Kei Kamara's brace goes for naught as early lead slips away

MONTREAL—Kei Kamara went from celebrating a two-goal first half to watching the Montreal Impact celebrate taking three points at home. 


The New England Revolution's veteran striker scored his 13th MLS brace to give New England a 2-0 lead after 33 minutes on Saturday at Stade Saputo, but his first goals in six league games with the Revolution (after being acquired from Columbus in a May 12 trade) failed to hold up as the Impact surged back with three unanswered scores for a 3-2 victory.


"I want my goals to count as goals that are going to help the team with a point or three points, and so it's really tough to just say you scored goals and nothing really came from it," Kamara said. "But the positive to take from it, we were able to score goals, and knowing the fact that we were able to create some stuff and things we work on in the training ground and put it out on the field."


Still, the inability to hold that early lead stung.


"Yeah, it's a tough one, so tough when you can hear a pin drop when you come back into our locker room," Kamara said. "That's definitely not one of the moments you want after a game. Montreal's a good team, we respected them a lot going into this game. And obviously going up was good but you can't let them get back into it."


Kamara already knew that a brace against the Impact was no guarantee of victory. On May 7, in his last game for Columbus, he scored two of the Crew's four goals against Montreal, but the Impact erased a three-goal deficit for a 4-4 draw.


"They're a good team," Kamara said. "Some teams start well and some teams know how to finish, and they seem to be that team, the smart team that after you score a couple of goals on them they know how to just bounce back and get back into it. So yeah, a few times I've actually played them, even here or anywhere, they've always been able to come back from it and come back well."


Even though Kamara had failed to get on the scoresheet in his first five MLS games with New England, Revolution coach Jay Heaps has had no problem with his offensive contributions to date.

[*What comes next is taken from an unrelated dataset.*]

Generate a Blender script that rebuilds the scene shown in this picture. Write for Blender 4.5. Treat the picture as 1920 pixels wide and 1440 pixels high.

"He's been helping us score goals. Tonight, he scored two of them," Heaps said. "He's been dangerous for us and he's a handful and he definitely makes teams play a little differently against us. And I feel like we're getting more goals, but on the defensive side we're just not good enough right now. We're giving away, in my mind, poor goals, and for different reasons, you know, a mistake here, team defending there, shape in different areas, and we just have to get better."